Finding $\lim_{x\to 0} \frac{(1+\tan x)^{\frac{1}{x}}-e}{x}$
Solution 1:
You may write, for $x$ near $0$, $$ \tan x=x+\frac{x^3}{3}+\mathcal{O}(x^5) $$ $$ \log(1+\tan x)=x-\frac{x^2}{2}+\mathcal{O}(x^3) $$ $$ \frac1x\log(1+\tan x)=1-\frac{x}{2}+\mathcal{O}(x^2) $$ then $$ e^{\frac1x\log(1+\tan x)}=e^{1-\frac{x}{2}+\mathcal{O}(x^2)}=e(1-\frac{x}{2}+\mathcal{O}(x^2)) $$ and $$ \frac{(1+\tan x)^{\frac{1}{x}}-e}{x}=\frac{e(1-\frac{x}{2}+\mathcal{O}(x^2))-e}{x}=-\frac{e}{2}+\mathcal{O}(x) $$ giving $\displaystyle -\frac{e}{2} $ as limit.
Solution 2:
You almost have the idea.

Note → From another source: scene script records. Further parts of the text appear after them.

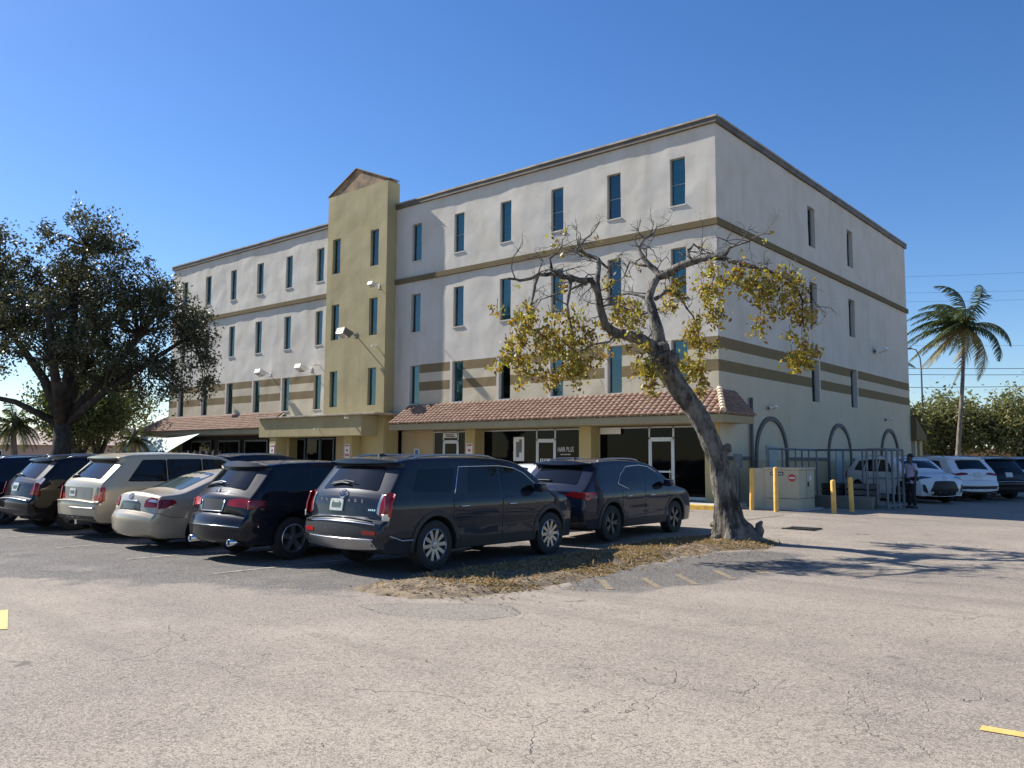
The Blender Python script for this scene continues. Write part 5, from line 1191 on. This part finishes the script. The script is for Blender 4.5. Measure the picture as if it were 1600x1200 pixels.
tree('oak_tree', 'large dark leafy oak rising behind the gold off-roader', 'tree', OB, [(.05,0,-.1,.50),(0,0,.6,.37),(0,0,1.8,.32),(0,0,3.1,.30)], oak_l,
     [(.5,0,9.0,1.7,2.0,2.2),(-3.0,.2,8.8,1.5,1.8,2.0),(-1.2,.3,7.6,1.9,2.0,1.8),(2.5,.4,8.0,1.7,2.0,1.6),(3.6,0,7.0,1.6,1.8,1.1),(5.0,-.3,6.3,1.2,1.4,1.3),(3.9,-.4,4.8,2.0,1.7,1.2),(2.0,-.4,5.0,1.6,1.6,.8),(-3.2,-.4,6.0,1.9,1.9,1.4),(0,1.8,6.3,2.4,1.9,1.9),(.2,-1.8,6.3,2.3,1.7,1.7)], 600, 92, .07, MT['oakleaf'], MT['bark1'], 21, cr=.38)
# leaning tree with bare twigs and autumn leaves
LT = empty('leaning_tree', (4.85, -9.2, gz(4.85, -9.2)-.03), YAW, 'leaning tree with bare twigs and clumps of yellow leaves on the island', 'tree')
K = 17.0/1315.5
def q_(x, y, d=0.): return Vector(((x-1150)*K*(1+d/17.), d, (845-y)*K*(1+d/17.)+.03-(d/17.)*1.6))
rnd = random.Random(5); tb = MB(); lv = MB()
def rough(path, rad, n=70, seg=30):
    L_ = len(path)-1; rings = []; amp = .16
    for i in range(n+1):
        t = i/n*L_; k = min(L_-1, int(t)); f = t-k; c = path[k].lerp(path[k+1], f); r = rad[k]*(1-f)+rad[k+1]*f; d = (path[k+1]-path[k]).normalized(); u = d.cross(Vector((0, 1, 0))).normalized(); w = d.cross(u); ring = []
        for s in range(seg):
            a = 2*math.pi*s/seg; e_ = u*math.cos(a)+w*math.sin(a); q = Vector((e_.x*1.6, e_.y*1.6, c.z*1.5)); q2 = Vector((e_.x*4, e_.y*4, c.z*5))
            base = sst(1.0, .0, c.z); h = amp*noise.noise(q*1.4)+.10*noise.noise(q2)+.05*noise.noise(q2*2.3)+base*.35*max(0, math.cos(a*5+.6))*1.
            ring.append(tb.vert(c+e_*r*(1+h)))
        rings.append(ring)
    for i in range(n):
        for s in range(seg): tb.face((rings[i][s], rings[i][(s+1) % seg], rings[i+1][(s+1) % seg], rings[i+1][s]))
    tb.face(rings[-1])
rough([q_(1154,852), q_(1150,836), q_(1144,812), q_(1137,772), q_(1125,714), q_(1109,672), q_(1089,636), q_(1067,606), q_(1049,578), q_(1038,550)], [.54,.40,.275,.23,.205,.20,.205,.20,.215,.26])
tb.tube([q_(1172,848), q_(1183,836,-.1), q_(1188,826,-.1), q_(1187,818,-.1), q_(1192,813,-.1)], [.2,.13,.10,.07,.03], 8)
for a in range(6):
    an = a*1.05+.2; tb.tube([q_(1150,838), q_(1150,842)+Vector((.45*math.cos(an), .45*math.sin(an), -.02)), q_(1150,848)+Vector((.75*math.cos(an), .75*math.sin(an), -.08))], [.2,.13,.03], 7)
for x, y, r in ((1046,560,.19),(1028,548,.17),(1040,540,.2),(1058,556,.14),(1103,668,.14),(1140,700,.11)): tb.tube([q_(x-5,y+7), q_(x,y,-.05), q_(x+3,y-7,-.02)], [r*.6,r,r*.5], 9)
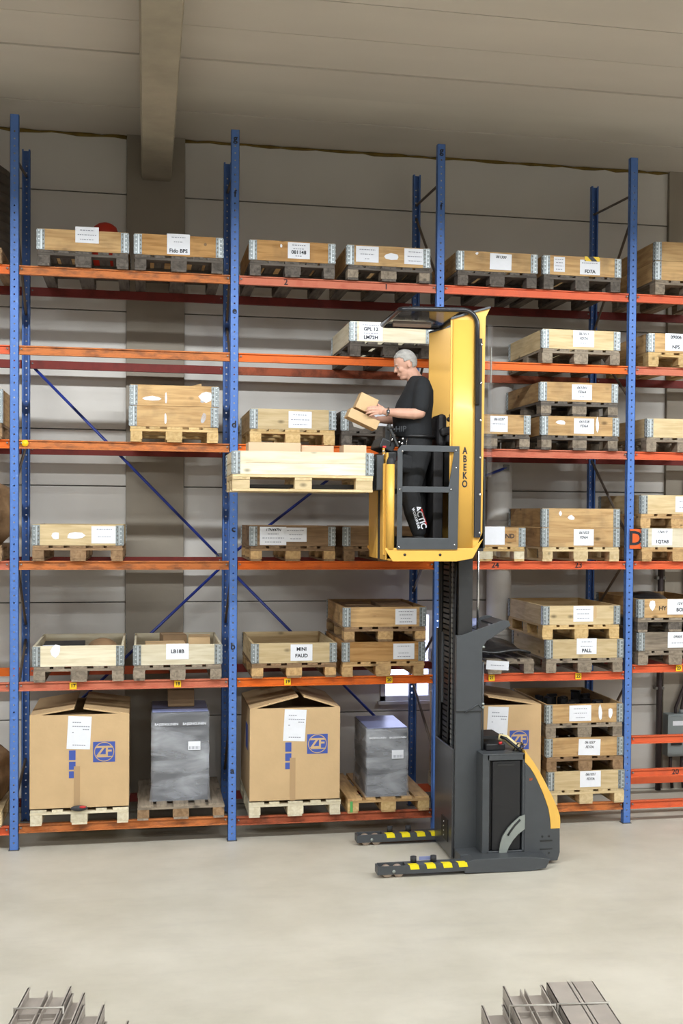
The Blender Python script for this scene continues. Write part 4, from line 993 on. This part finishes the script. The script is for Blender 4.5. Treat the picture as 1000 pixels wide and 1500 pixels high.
# side towers
def tower(y, near):
    s = -1 if near else 1
    ya, yb = (y, y + .012) if near else (y - .012, y)
    pl = [(3.60, 2.69), (3.60, 4.60), (3.80, 4.665), (3.936, 4.706), (3.90, 4.63), (3.897, 4.45), (3.887, 2.83), (3.80, 2.62), (3.66, 2.60)]
    o = tp(T().prism(pl, 'y', ya, yb), 'side_tower', 'truck_yellow', bevel=.002)
    m = MB(TO); n = 10; arc = []
    yo = y if near else y
    for i in range(n + 1):
        a = math.pi * i / n; arc.append((3.71 - .095 * math.cos(a) * (1), y + s * (.020 * math.sin(a) ** .6 if 0 < i < n else 0)))
    m.prism([(p[0], p[1]) for p in arc], 'z', 2.69, 4.60)
    c_ = m.build('tower_bulge', 'truck_yellow', o)
    for pgn in c_.data.polygons: pgn.use_smooth = len(pgn.vertices) == 4
    MB(TO).prism([(3.60, 4.60), (3.80, 4.665), (3.936, 4.706), (3.936, 4.722), (3.80, 4.682), (3.60, 4.617)], 'y', min(ya, y + s * .02), max(yb, y + s * .02)).build('top_cap', 'truck_grey', o)
    MB(TO).box((3.812, min(y, y + s * .026), 2.79), (3.865, max(y, y + s * .026), 4.45)).build('black_strip', 'rubber', o)
    if near:
        b = MB(TO)
        for z in (4.40, 4.08, 3.77, 3.46, 3.15, 2.83): b.cyl((3.857, y - .026, z), (3.857, y - .033, z), .012, 10)
        b.build('strip_bolts', 'chrome', o)
        for i, ch in enumerate('ABEKO'):
            lt = text(ch, .080, 'ink', o, Vector((3.725, y - .0225, 3.512 - i * .0695)) - TO, bold=.0022); lt.scale = (.72, 1, 1)
    return o
tower(CN, True); tower(CF, False)
# overhead guard
def arcp(c, r, a0, a1, n, f): return [f(c[0] + r * math.cos(R(a0 + (a1 - a0) * i / n)), c[1] + r * math.sin(R(a0 + (a1 - a0) * i / n))) for i in range(n + 1)]
yn, yf = CN - .03, CF + .03
path = [(3.822, yn, 3.9)] + arcp((3.70, 4.56), .12, 0, 90, 6, lambda a, b: (a, yn, b)) + [(3.30, yn, 4.672)]
path += arcp((3.23, yn + .06), .06, -90, -180, 4, lambda a, b: (a, b, 4.668))
path += arcp((3.23, yf - .06), .06, 180, 90, 4, lambda a, b: (a, b, 4.660)) + [(3.30, yf, 4.662), (3.66, yf, 4.66)]
path += arcp((3.70, 4.54), .12, 90, 0, 6, lambda a, b: (a, yf, b)) + [(3.822, yf, 3.9)]
tp(T().tube(path, .021, 12), 'guard_tube', plain('black_gloss_tube', (40, 40, 43), .22))
tp(T().box((3.19, yn + .02, 4.668), (3.74, yf - .02, 4.676)), 'roof_sheet', 'mesh_roof')
tp(T().box((3.26, yf - .12, 4.645), (3.60, yf - .07, 4.666)), 'cab_lamp', 'beige')
tp(T().cyl((3.72, yn, 4.66), (3.72, yf, 4.66), .018, 10), 'roof_cross_tube', 'truck_dark')
# clear screen behind the operator
vs = []; fs = []; n = 10
for i in range(n + 1):
    u = i / n; yy = CN + .03 + (CF - CN - .06) * u; x = 3.93 + .13 * math.sin(math.pi * u) ** .7 if 0 < i < n else 3.93
    vs += [(x, yy, 3.30), (x, yy, 4.58)]
for i in range(n): fs.append((2 * i, 2 * i + 2, 2 * i + 3, 2 * i + 1))
m = T(); m.add(vs, fs, 0, True); o = m.build('clear_screen', 'plexi', truck, fix=False); q = o.modifiers.new('t', 'SOLIDIFY'); q.thickness = .004
tp(T().box((3.90, CN + .02, 2.70), (3.915, CF - .02, 3.45)), 'back_wall', 'truck_dark')
tp(T().box((3.985, -1.12, 4.1), (3.99, -1.10, 4.4)), 'screen_clip', 'steel_grey')
# backrest, levers, console
tp(T().box((3.56, -.99, 3.56), (3.64, -.69, 3.84)), 'backrest_pad', 'black_soft', bevel=.035)
tp(T().box((3.515, -1.02, 2.70), (3.60, -.50, 3.56)), 'dark_cab_filler', 'black_soft', bevel=.01)  # dark box added so the cab interior reads black behind the legs
tp(T().box((3.64, -.89, 3.2), (3.90, -.79, 3.70)), 'backrest_post', 'truck_dark')
m = T(); m.obox((3.67, -1.0, 3.70), (.20, .12, .07), (0, R(-14), 0)); m.obox((3.72, -1.0, 3.63), (.2, .1, .08)); tp(m, 'armrest', 'black_soft', bevel=.02)
m = T(); m.tube([(3.66, -1.02, 3.74), (3.67, -1.02, 3.80)], .01, 8); m.ell((3.675, -1.02, 3.82), (.03, .03, .025)); m.ell((3.645, -1.02, 3.79), (.02, .02, .02)); tp(m, 'lever_knob', 'black')
m = T(); m.box((3.06, -1.10, 3.42), (3.18, -.60, 3.50)); m.obox((3.11, -.85, 3.56), (.13, .42, .09), (0, R(22), 0)); tp(m, 'control_console', 'black', bevel=.012)
m = T()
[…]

I will just hint that instead of letting $y$ be $\lim_{x \to 0} (1+\tan x)^{1/x}$, let it be the expression that you want to get the limit of. That is, let $y = \frac{(1+\tan x)^{1/x} - e}{x}$. Then take the natural log before taking the limit.